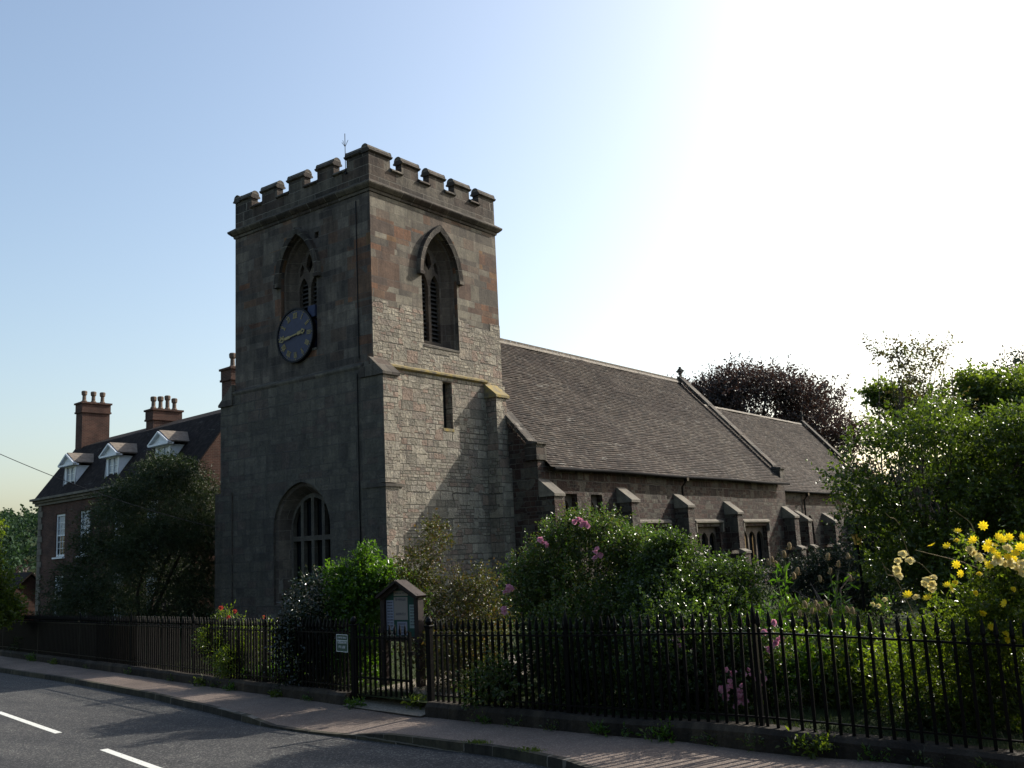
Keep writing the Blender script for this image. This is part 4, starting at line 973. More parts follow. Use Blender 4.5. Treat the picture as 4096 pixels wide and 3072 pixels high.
# further green masses on the right behind the church's south side
tb4 = []
for u, v, rr_ in ((3580,2180,1.4),(3720,2120,2.0),(3900,2080,2.2),(4100,2050,2.4),(3480,2280,1.0),(3680,1990,1.2),(3880,1900,1.5),(4080,1850,1.6)):
    x, y, z = at(u, v, 30); tb4.append((x, y, z, rr_, rr_, rr_*.9, rr_**2))
plant('dark_evergreen', (9,-19,.4), 'dark evergreen mass hidden behind the garden tree by the lantern', 'tree', tb4, 'l_dark', 7000, 7, .5, .15, .07, 46, stems=12, sr=.15, part='crown', stempart='trunk', cull=.02, shell=.45)
tb5 = []
for u, v, rr_ in ((3150,2330,.55),(3260,2340,.7),(3380,2330,.7),(3480,2400,.7),(3310,2270,.35)):
    x, y, z = at(u, v, 21); tb5.append((x, y, z, rr_, rr_, rr_*.9, rr_**2))
plant('low_evergreen', (-3.8,-15.5,.3), 'low dark shrub in shade against the chancel, behind the teasels', 'shrub', tb5, 'l_dark', 2600, 7, .25, .07, .035, 47, stems=8, sr=.03, cull=.1)

# ------------------------------------------------------------------ shrubs by the railings
def bl_at(lst): return [at(u, v, D)+(r, r, r*k, r*r*k) for u, v, D, r, k in lst]
plant('holly_bush', (-8.3,-6.7,.05), 'rounded glossy dark holly behind the railings in front of the west window', 'shrub',
      bl_at([(1290,2440,19.3,.72,1.1),(1240,2620,19.2,.72,1.),(1380,2560,19.,.6,1.),(1200,2520,19.4,.5,1.),(1330,2700,19,.7,.8)]),
      'l_holly', 3600, 8, .16, .06, .035, 51, stems=10, sr=.03, cull=.06, shell=.42, wild=.03)
plant('laurel_bush', (-8.2,-8.2,.05), 'bright green laurel spilling over the notice board from the left', 'shrub',
      bl_at([(1440,2330,19,.42,.9),(1540,2330,18.8,.4,.9),(1400,2400,18.9,.4,1.),(1620,2400,18.6,.42,1.),(1480,2440,18.8,.6,1.),(1465,2240,19.,.17,1.6),(1350,2310,19,.25,.8),(1440,2620,18.2,.5,1.)]),
      'l_green', 3300, 7, .2, .075, .04, 52, stems=14, sr=.02, cull=.2, up=.5, wild=.12)
plant('russet_bush', (-7.8,-10.2,.1), 'russet and olive leaved bush with red hips before the lit tower wall', 'shrub',
      bl_at([(1740,2170,18.3,.34,1.1),(1700,2250,18.3,.42,.9),(1830,2290,18.2,.55,.9),(1930,2370,17.9,.5,.9),(1660,2330,18.3,.4,1.),(1780,2400,17.8,.7,1.),(1950,2480,17.3,.6,1.),(1850,2600,17,.8,1.),(1700,2560,17.5,.6,1.),(1600,2240,18.4,.14,.6),(1740,2110,18.3,.16,1.2),(1900,2700,16.6,.7,1.)]),
      'l_red', 3300, 7, .2, .055, .03, 53, stems=30, sr=.015, cull=.42, up=.35, wild=.14)
RB = plant('rose_bush', (-8.6,-13.2,.15), 'large dark climbing rose bush with pink blooms left of centre behind the railings', 'shrub',
      bl_at([(2330,2170,15.6,.5,.9),(2220,2260,15.6,.5,1.),(2440,2220,15.4,.5,.9),(2150,2420,15.3,.6,1.),(2330,2400,15.2,.75,1.),(2520,2360,15,.6,1.),(2230,2560,14.6,.6,1.),(2450,2540,14.4,.75,1.),(2300,2080,15.6,.15,1.),(2560,2200,15.2,.35,.8),(2350,2750,14,.8,.9),(2580,2700,13.6,.7,.9),(2230,2150,15.5,.35,.8),(2420,2120,15.5,.38,.8),(2120,2300,15.4,.4,.9),(2560,2240,15,.5,.9),(2620,2330,14.8,.45,1.),(2500,2190,15,.4,.8),(2590,2190,14.8,.35,.8),(2330,2600,14.3,.8,1.)]),
      'l_rose', 15000, 8, .16, .042, .028, 54, stems=24, sr=.02, cull=.2, up=.3, wild=.10)
plant('hedge_rose', (-8.8,-15.6,.2), 'bright leaved rounded bush right of the dark rose bush, before the nave windows', 'shrub',
      bl_at([(2750,2260,14.2,.42,.9),(2640,2280,14.3,.4,.9),(2860,2320,14.,.45,.9),(2950,2400,13.8,.4,.9),(2750,2420,13.8,.65,1.),(2900,2520,13.3,.55,1.),(2630,2420,14,.5,1.),(2700,2190,14.2,.2,.8),(3010,2300,13.9,.16,.8),(2700,2620,13.,.8,1.),(2820,2700,12.9,.6,1.),(2660,2200,14.2,.3,.8),(2900,2660,12.8,.6,1.)]),
      'l_hedge', 12500, 8, .15, .045, .03, 55, stems=20, sr=.02, cull=.15, up=.3, wild=.10)
YB = plant('yellow_rose_bush', (-10.0,-19.6,.25), 'tall yellow flowering bush close to the railings at the right edge', 'shrub',
      bl_at([(3900,2330,10.6,.32,.9),(4020,2250,10.5,.34,.9),(3780,2420,10.7,.3,.9),(3940,2480,10.4,.42,1.),(4060,2420,10.3,.4,1.),(4150,2300,10.4,.4,1.),(3700,2540,10.8,.3,.9),(3850,2620,10.7,.45,1.),(4040,2640,10.6,.5,1.),(3900,2800,10.9,.5,.9),(4100,2800,10.8,.5,.9),(3620,2680,11.2,.4,.9),(3880,2200,10.6,.13,1.2)]),
      'l_yel', 4300, 7, .15, .055, .028, 56, stems=30, sr=.012, smat='stem', cull=.33, up=.4, wild=.16)
SR = plant('red_rose_bush', (-7.3,-3.9,.05), 'small lime green rose bush with red blooms before the tower foot', 'shrub',
      bl_at([(905,2470,22,.28,.8),(860,2560,22,.35,.9),(960,2560,21.6,.42,.9),(1080,2520,21,.24,.8),(1040,2620,21,.4,.9),(930,2650,21,.4,.8)]),
      'l_yel', 1500, 6, .18, .055, .035, 57, stems=16, sr=.012, smat='stem', cull=.3, up=.4, wild=.15)
under = [('l_rose',(2050,2700,14.2,.5,.8),(1950,2760,14.6,.45,.8),'ground-hugging rose at the foot of the railings right of the gate'),
 ('l_green',(3060,2560,12.6,.35,1.),(3120,2680,12.2,.4,1.),'fresh green plant with pink bells growing through the railings'),
 ('l_yel',(3260,2640,12.6,.4,1.),(3340,2740,12.1,.45,.9),'lime green border plant behind the middle of the near railings'),
 ('l_yel',(3440,2640,12.4,.4,1.),(3520,2760,11.8,.45,.9),'pale green border plant left of the yellow flowering bush'),
 ('l_rose',(2780,2800,12.8,.4,.8),(2660,2850,13,.4,.7),'low leafy plant below the bright rounded bush'),
 ('l_green',(1180,2680,20,.4,.8),(1040,2700,20.6,.35,.7),'low green plant between the holly and the red rose bush'),
 ('l_rose',(3700,2880,10.9,.4,.8),(3950,2920,10.7,.4,.8),'low shaded plant under the yellow flowering bush'),
 ('l_tree',(3200,2480,14.5,.3,.9),(3400,2520,14.2,.3,.9),'tangled green growth under the teasel heads')]
for i, (mt_, a, b, lab) in enumerate(under):
    x, y, z = at(*a[:3]); plant('border_plant', (x, y, .15), lab, 'plant', bl_at([a, b, ((a[0]+b[0])/2, (a[1]+b[1])/2+30, (a[2]+b[2])/2, .3, .9)]), mt_, 1000, 7, .14, .05, .03, 60+i, group='border plants behind the railings', stems=8, sr=.01, smat='stem', cull=.25, up=.6, wild=.12)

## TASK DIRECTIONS
Return the full material word for word. Do not include the pictures.

## ANSWER TO THE PROBLEM
Keep writing the Blender script for this image. This is part 4, starting at line 973. More parts follow. Use Blender 4.5. Treat the picture as 4096 pixels wide and 3072 pixels high.
# further green masses on the right behind the church's south side
tb4 = []
for u, v, rr_ in ((3580,2180,1.4),(3720,2120,2.0),(3900,2080,2.2),(4100,2050,2.4),(3480,2280,1.0),(3680,1990,1.2),(3880,1900,1.5),(4080,1850,1.6)):
    x, y, z = at(u, v, 30); tb4.append((x, y, z, rr_, rr_, rr_*.9, rr_**2))
plant('dark_evergreen', (9,-19,.4), 'dark evergreen mass hidden behind the garden tree by the lantern', 'tree', tb4, 'l_dark', 7000, 7, .5, .15, .07, 46, stems=12, sr=.15, part='crown', stempart='trunk', cull=.02, shell=.45)
tb5 = []
for u, v, rr_ in ((3150,2330,.55),(3260,2340,.7),(3380,2330,.7),(3480,2400,.7),(3310,2270,.35)):
    x, y, z = at(u, v, 21); tb5.append((x, y, z, rr_, rr_, rr_*.9, rr_**2))
plant('low_evergreen', (-3.8,-15.5,.3), 'low dark shrub in shade against the chancel, behind the teasels', 'shrub', tb5, 'l_dark', 2600, 7, .25, .07, .035, 47, stems=8, sr=.03, cull=.1)

# ------------------------------------------------------------------ shrubs by the railings
def bl_at(lst): return [at(u, v, D)+(r, r, r*k, r*r*k) for u, v, D, r, k in lst]
plant('holly_bush', (-8.3,-6.7,.05), 'rounded glossy dark holly behind the railings in front of the west window', 'shrub',
      bl_at([(1290,2440,19.3,.72,1.1),(1240,2620,19.2,.72,1.),(1380,2560,19.,.6,1.),(1200,2520,19.4,.5,1.),(1330,2700,19,.7,.8)]),
      'l_holly', 3600, 8, .16, .06, .035, 51, stems=10, sr=.03, cull=.06, shell=.42, wild=.03)
plant('laurel_bush', (-8.2,-8.2,.05), 'bright green laurel spilling over the notice board from the left', 'shrub',
      bl_at([(1440,2330,19,.42,.9),(1540,2330,18.8,.4,.9),(1400,2400,18.9,.4,1.),(1620,2400,18.6,.42,1.),(1480,2440,18.8,.6,1.),(1465,2240,19.,.17,1.6),(1350,2310,19,.25,.8),(1440,2620,18.2,.5,1.)]),
      'l_green', 3300, 7, .2, .075, .04, 52, stems=14, sr=.02, cull=.2, up=.5, wild=.12)
plant('russet_bush', (-7.8,-10.2,.1), 'russet and olive leaved bush with red hips before the lit tower wall', 'shrub',
      bl_at([(1740,2170,18.3,.34,1.1),(1700,2250,18.3,.42,.9),(1830,2290,18.2,.55,.9),(1930,2370,17.9,.5,.9),(1660,2330,18.3,.4,1.),(1780,2400,17.8,.7,1.),(1950,2480,17.3,.6,1.),(1850,2600,17,.8,1.),(1700,2560,17.5,.6,1.),(1600,2240,18.4,.14,.6),(1740,2110,18.3,.16,1.2),(1900,2700,16.6,.7,1.)]),
      'l_red', 3300, 7, .2, .055, .03, 53, stems=30, sr=.015, cull=.42, up=.35, wild=.14)
RB = plant('rose_bush', (-8.6,-13.2,.15), 'large dark climbing rose bush with pink blooms left of centre behind the railings', 'shrub',
      bl_at([(2330,2170,15.6,.5,.9),(2220,2260,15.6,.5,1.),(2440,2220,15.4,.5,.9),(2150,2420,15.3,.6,1.),(2330,2400,15.2,.75,1.),(2520,2360,15,.6,1.),(2230,2560,14.6,.6,1.),(2450,2540,14.4,.75,1.),(2300,2080,15.6,.15,1.),(2560,2200,15.2,.35,.8),(2350,2750,14,.8,.9),(2580,2700,13.6,.7,.9),(2230,2150,15.5,.35,.8),(2420,2120,15.5,.38,.8),(2120,2300,15.4,.4,.9),(2560,2240,15,.5,.9),(2620,2330,14.8,.45,1.),(2500,2190,15,.4,.8),(2590,2190,14.8,.35,.8),(2330,2600,14.3,.8,1.)]),
      'l_rose', 15000, 8, .16, .042, .028, 54, stems=24, sr=.02, cull=.2, up=.3, wild=.10)
plant('hedge_rose', (-8.8,-15.6,.2), 'bright leaved rounded bush right of the dark rose bush, before the nave windows', 'shrub',
      bl_at([(2750,2260,14.2,.42,.9),(2640,2280,14.3,.4,.9),(2860,2320,14.,.45,.9),(2950,2400,13.8,.4,.9),(2750,2420,13.8,.65,1.),(2900,2520,13.3,.55,1.),(2630,2420,14,.5,1.),(2700,2190,14.2,.2,.8),(3010,2300,13.9,.16,.8),(2700,2620,13.,.8,1.),(2820,2700,12.9,.6,1.),(2660,2200,14.2,.3,.8),(2900,2660,12.8,.6,1.)]),
      'l_hedge', 12500, 8, .15, .045, .03, 55, stems=20, sr=.02, cull=.15, up=.3, wild=.10)
YB = plant('yellow_rose_bush', (-10.0,-19.6,.25), 'tall yellow flowering bush close to the railings at the right edge', 'shrub',
      bl_at([(3900,2330,10.6,.32,.9),(4020,2250,10.5,.34,.9),(3780,2420,10.7,.3,.9),(3940,2480,10.4,.42,1.),(4060,2420,10.3,.4,1.),(4150,2300,10.4,.4,1.),(3700,2540,10.8,.3,.9),(3850,2620,10.7,.45,1.),(4040,2640,10.6,.5,1.),(3900,2800,10.9,.5,.9),(4100,2800,10.8,.5,.9),(3620,2680,11.2,.4,.9),(3880,2200,10.6,.13,1.2)]),
      'l_yel', 4300, 7, .15, .055, .028, 56, stems=30, sr=.012, smat='stem', cull=.33, up=.4, wild=.16)
SR = plant('red_rose_bush', (-7.3,-3.9,.05), 'small lime green rose bush with red blooms before the tower foot', 'shrub',
      bl_at([(905,2470,22,.28,.8),(860,2560,22,.35,.9),(960,2560,21.6,.42,.9),(1080,2520,21,.24,.8),(1040,2620,21,.4,.9),(930,2650,21,.4,.8)]),
      'l_yel', 1500, 6, .18, .055, .035, 57, stems=16, sr=.012, smat='stem', cull=.3, up=.4, wild=.15)
under = [('l_rose',(2050,2700,14.2,.5,.8),(1950,2760,14.6,.45,.8),'ground-hugging rose at the foot of the railings right of the gate'),
 ('l_green',(3060,2560,12.6,.35,1.),(3120,2680,12.2,.4,1.),'fresh green plant with pink bells growing through the railings'),
 ('l_yel',(3260,2640,12.6,.4,1.),(3340,2740,12.1,.45,.9),'lime green border plant behind the middle of the near railings'),
 ('l_yel',(3440,2640,12.4,.4,1.),(3520,2760,11.8,.45,.9),'pale green border plant left of the yellow flowering bush'),
 ('l_rose',(2780,2800,12.8,.4,.8),(2660,2850,13,.4,.7),'low leafy plant below the bright rounded bush'),
 ('l_green',(1180,2680,20,.4,.8),(1040,2700,20.6,.35,.7),'low green plant between the holly and the red rose bush'),
 ('l_rose',(3700,2880,10.9,.4,.8),(3950,2920,10.7,.4,.8),'low shaded plant under the yellow flowering bush'),
 ('l_tree',(3200,2480,14.5,.3,.9),(3400,2520,14.2,.3,.9),'tangled green growth under the teasel heads')]
for i, (mt_, a, b, lab) in enumerate(under):
    x, y, z = at(*a[:3]); plant('border_plant', (x, y, .15), lab, 'plant', bl_at([a, b, ((a[0]+b[0])/2, (a[1]+b[1])/2+30, (a[2]+b[2])/2, .3, .9)]), mt_, 1000, 7, .14, .05, .03, 60+i, group='border plants behind the railings', stems=8, sr=.01, smat='stem', cull=.25, up=.6, wild=.12)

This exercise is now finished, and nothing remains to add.